As I’ve tried to show above, an LDS reading of Revelation brings up topics that are familiar to Latter-day Saints and that sometimes have surprising parallels in LDS scripture: visions of Christ, theosis, cosmic re-creation. Revelation’s dialogue between John and angelic interlocutors (like Nephi’s similar conversation) is not as unique as we once thought. If we can avoid getting hung up on the LDS identification of John of Patmos with John the Apostle and bracket the Evangelical fascination with the Rapture (which doesn’t actually figure in Revelation), the book has a lot to offer the LDS reader.

10 comments for “Revelation

  1. Thanks for the post, Dave. I agree with you that getting hung up on authorship or insisting on a single interpretation are not useful. Surely there has to be some middle ground between ignoring scripture and speculation, however. Now that it’s canonized scripture, we have to do something with it, and a vision of a new heaven and new earth all but demands some meditation on its possible relevance to the future. That doesn’t mean we need to plot out the date of the Rapture, of course.

  2. William Miller predicted October 22, 1844 as the date of the Second Coming. Came and went.

    In D&C 130, Joseph Smith appeared to suggest 1890 as a tentative date. That was a big year for the Church, but not that big.

    The Mayan calendar appeared to suggest 2012 as the End of the World (or at least the End of the Mayan Calendar Cycle). Came and went.

    Ray Kurzweil puts the Singularity at 2045. He’s got a pretty good track record on technology, but I suspect that year will come and go as well.

    I suppose one can say that, despite every single prediction of the end of the world, or the Second Coming, or some earlier secular variation on the Singularity having been wrong, sooner or later someone will be right. Hey, it only takes once!

  3. I suppose the solution is to bracket trivialities like the world not actually ending so that we can study what happens when we think the world is going to end instead.

  4. “Here’s an alternative approach: ignore the visions. Focus on a few encouraging items that we can draw from the text without playing a Mormon version of Left Behind.”
    Yes! Thank you! :D

  5. Nicely done, Dave.
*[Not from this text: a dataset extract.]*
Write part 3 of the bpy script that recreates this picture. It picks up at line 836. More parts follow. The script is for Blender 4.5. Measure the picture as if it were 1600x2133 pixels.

I read Pagels’ book about six months ago, and thought it was quite good.

    Some of the convoluted interpretations of the Book of Revelation I have heard from the pulpit and in Sunday School classes are about as credible as the symbology in a Dan Brown novel. And as professor Harrell shows in his excellent book “This is My Doctrine,” attempts by Church leaders to use the Book of Revelation and other scriptures to predict the end of the world or the second coming, all have one thing in common: they have all been wrong.

    The scriptures are an invaluable tool in helping us understand the Savior’s moral teachings, living a more righteous life, and coping with life’s disappointments. They are, however, of marginal utility when employed to predict or anticipate the future.

  6. I’m not a specialist in the subject, but I thought the book was terrific. What struck me most was the struggle, so often present in religion, over what the true religion was, in this case between John and Paul’s disciples (and by extension Paul). That is, when someone or some group seeks to adapt the religion somewhat to the surrounding culture (Paul), so as not to be completely marginalized, those not wishing to do so (John) argue that it will corrupt the religion, supposing that the religion as born was originally pure, and then proceeding to predict the end of the world and to blame the adapters for it, and link them to the devil, etc. It’s a perpetually interesting question and dynamic in religion, and it makes Revelation a lot more understandable than a “simple” reading will give.

  7. Dave, not all Big Bangs, nor all Steady States, are the same. The cosmic background radiation is so uniform that it has led to adoption by most cosmologists of an assumption of a rapid infaltionary period in the early universe. Then some other cosmologists figured out that there is nothing to stop inflation from continuing, or from recurring. So one of the favored pictures now is that a new period of rapid inflation, a new Big Bang, happens as a recurring event from random places within the existing universe x, creating a new universe x+1. The Big Bang is just one episode in an eternal continuum. And that picutre matches up with Joseph Smith’s concepts of the infinity of worlds and heavens, and our potential to become like God, quite nicely.

    I am still amazed at how much the old original model of the Big Bang is thought to be orthodox science, and even relied on by theologians as the basis to reject other theologies (like the one of Joseph Smith), without the slightest clue that their scientific understanding is 50 years out of date.

  8. Personally, I think the messages to the seven churches, with iots invitation to find the hidden meanings of each of the promises, using the same langhuage as Jsues did in explaining his parables in Matthew, suggests that these passages are a kind of identifying code so that early Saints could recognize the authenticity and authority of the author. And I think the coded information is specifically an outline of the Endowment, which only those Saints would recognize who had their “temple recommends”. By the same token, it also authenticates the author’s identity to the Latter-day Saints, who also know the full picture behind the hints that are offered in chapters 2-3. That is in the nature of ancient books with hidden meanings that would authenticate the whole, such as books on parchment or metal that had part of the text folded over and hidden, the opening of which would authenticate the open part of the text. I really don;t see any other way of understanding Revelation except as the book that Nephi saw in vision, and which the Brother of Jared also saw. What other candidate is there?

  9. RTS, thanks for the comments. The Big Bang is very well supported; multiple universe models are much more speculative.

    Reading the LDS endowment back into Revelation seems like just the sort of “reading the New Testament through a Mormon lens” approach that I’m not particularly fond of. It may have some value as an imaginative exercise, but I don’t see it as having any historical validity.